## Data provided
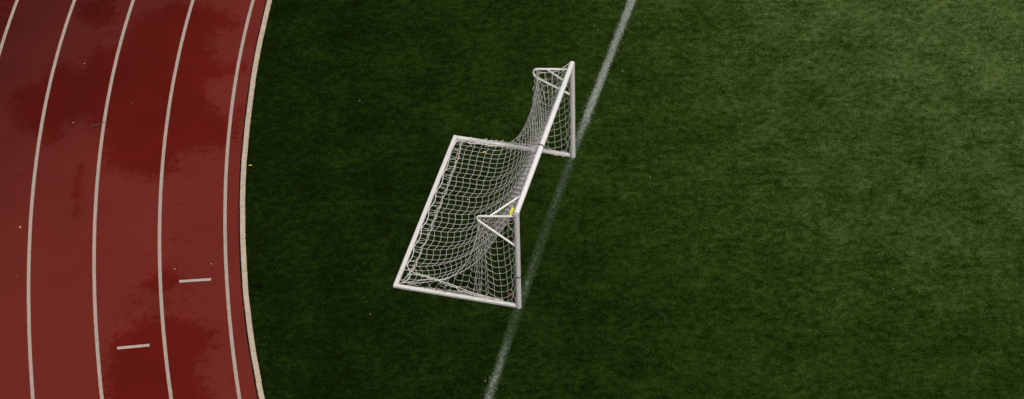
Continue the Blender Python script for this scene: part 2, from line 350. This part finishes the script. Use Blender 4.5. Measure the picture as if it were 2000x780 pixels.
# ------------------------------------------------------------------ the goal (local frame: x along the mouth, y back, z up)
GW, GH, GD = 4.262, 2.365, 2.35; YAW = 1.3049
goal = bpy.data.objects.new('soccer_goal', None); S.collection.objects.link(goal)
goal.location = (.075, 42.380, 0); goal.rotation_euler = (0, 0, YAW)
tag(goal, 'white portable football goal with sagging net standing on the worn goal line', 'football goal')
PR = .05
def clips(spots, size, parent):
    b = MB(); b.box((0, 0, 0), (size[0], 0, 0), (0, size[1], 0), (0, 0, size[2])); first = b.build('net_clip', M['clip'], parent)
    for k, p_ in enumerate(spots):
        c = first if k == 0 else first.copy()
        if k: S.collection.objects.link(c); c.parent = parent
        c.location = p_
for sx in (0, 1):
    mb = MB(); mb.tube([(sx*GW, 0, .012), (sx*GW, 0, GH-(.0 if sx else .0))], PR, 20, dome=bool(sx) and False)
    post = mb.build('goal_post', M['worn'], goal)
    if sx == 0:
        for z, h, r in ((.80, .012, .0525),):
            b = MB(); b.tube([(0, 0, z-h), (0, 0, z+h)], r, 20); b.build('strap', M['black'], post)
    clips([(sx*GW, PR+.004, z) for z in np.arange(.22, 2.2, .28)], (.008, .010, .014), post)
mb = MB(); mb.tube([(-PR*.9, 0, GH), (GW*.5, 0, GH-.008), (GW-.015, 0, GH)], PR*1.02, 20, dome=True)
bar = mb.build('crossbar', M['white'], goal)
b = MB(); b.tube([(1.81, 0, GH-.006), (1.84, 0, GH-.006)], PR*1.07, 20); b.build('strap', M['black'], bar)
clips([(xx, PR+.004, GH-.01) for xx in np.arange(.15, GW, .28)], (.013, .009, .008), bar)
# base frame
def flatbar(p, q, wx, hz, z):
    p, q = Vector(p), Vector(q); d = (q-p); L = d.length; d.normalize(); n_ = Vector((-d.y, d.x, 0))
    mb = MB(); mb.box((p+q)/2+Vector((0, 0, z)), d*L/2, n_*wx, Vector((0, 0, hz))); return mb
for sx in (0, 1):
    mb = flatbar((sx*GW, PR, 0), (sx*GW, GD-.042, 0), .036, .030, .036); sb = mb.build('base_side_bar', M['worn'], goal, smooth=False, bevel=.012)
    clips([(sx*GW, yy, .070) for yy in np.arange(.2, GD-.1, .29)], (.010, .014, .006), sb)
mb = flatbar((-.036, GD, 0), (GW+.036, GD, 0), .041, .033, .037); rb = mb.build('base_rear_bar', M['worn'], goal, smooth=False, bevel=.014)
clips([(xx, GD-.02, .0735) for xx in np.arange(.2, GW, .29)], (.014, .010, .006), rb)
AE = (.71, GH-.245)     # end of the net support arm: back, height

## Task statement
Skipping the pictures, transcribe each line above exactly as it appears.

## Written answer
Continue the Blender Python script for this scene: part 2, from line 350. This part finishes the script. Use Blender 4.5. Measure the picture as if it were 2000x780 pixels.
# ------------------------------------------------------------------ the goal (local frame: x along the mouth, y back, z up)
GW, GH, GD = 4.262, 2.365, 2.35; YAW = 1.3049
goal = bpy.data.objects.new('soccer_goal', None); S.collection.objects.link(goal)
goal.location = (.075, 42.380, 0); goal.rotation_euler = (0, 0, YAW)
tag(goal, 'white portable football goal with sagging net standing on the worn goal line', 'football goal')
PR = .05
def clips(spots, size, parent):
    b = MB(); b.box((0, 0, 0), (size[0], 0, 0), (0, size[1], 0), (0, 0, size[2])); first = b.build('net_clip', M['clip'], parent)
    for k, p_ in enumerate(spots):
        c = first if k == 0 else first.copy()
        if k: S.collection.objects.link(c); c.parent = parent
        c.location = p_
for sx in (0, 1):
    mb = MB(); mb.tube([(sx*GW, 0, .012), (sx*GW, 0, GH-(.0 if sx else .0))], PR, 20, dome=bool(sx) and False)
    post = mb.build('goal_post', M['worn'], goal)
    if sx == 0:
        for z, h, r in ((.80, .012, .0525),):
            b = MB(); b.tube([(0, 0, z-h), (0, 0, z+h)], r, 20); b.build('strap', M['black'], post)
    clips([(sx*GW, PR+.004, z) for z in np.arange(.22, 2.2, .28)], (.008, .010, .014), post)
mb = MB(); mb.tube([(-PR*.9, 0, GH), (GW*.5, 0, GH-.008), (GW-.015, 0, GH)], PR*1.02, 20, dome=True)
bar = mb.build('crossbar', M['white'], goal)
b = MB(); b.tube([(1.81, 0, GH-.006), (1.84, 0, GH-.006)], PR*1.07, 20); b.build('strap', M['black'], bar)
clips([(xx, PR+.004, GH-.01) for xx in np.arange(.15, GW, .28)], (.013, .009, .008), bar)
# base frame
def flatbar(p, q, wx, hz, z):
    p, q = Vector(p), Vector(q); d = (q-p); L = d.length; d.normalize(); n_ = Vector((-d.y, d.x, 0))
    mb = MB(); mb.box((p+q)/2+Vector((0, 0, z)), d*L/2, n_*wx, Vector((0, 0, hz))); return mb
for sx in (0, 1):
    mb = flatbar((sx*GW, PR, 0), (sx*GW, GD-.042, 0), .036, .030, .036); sb = mb.build('base_side_bar', M['worn'], goal, smooth=False, bevel=.012)
    clips([(sx*GW, yy, .070) for yy in np.arange(.2, GD-.1, .29)], (.010, .014, .006), sb)
mb = flatbar((-.036, GD, 0), (GW+.036, GD, 0), .041, .033, .037); rb = mb.build('base_rear_bar', M['worn'], goal, smooth=False, bevel=.014)
clips([(xx, GD-.02, .0735) for xx in np.arange(.2, GW, .29)], (.014, .010, .006), rb)
AE = (.71, GH-.245)     # end of the net support arm: back, height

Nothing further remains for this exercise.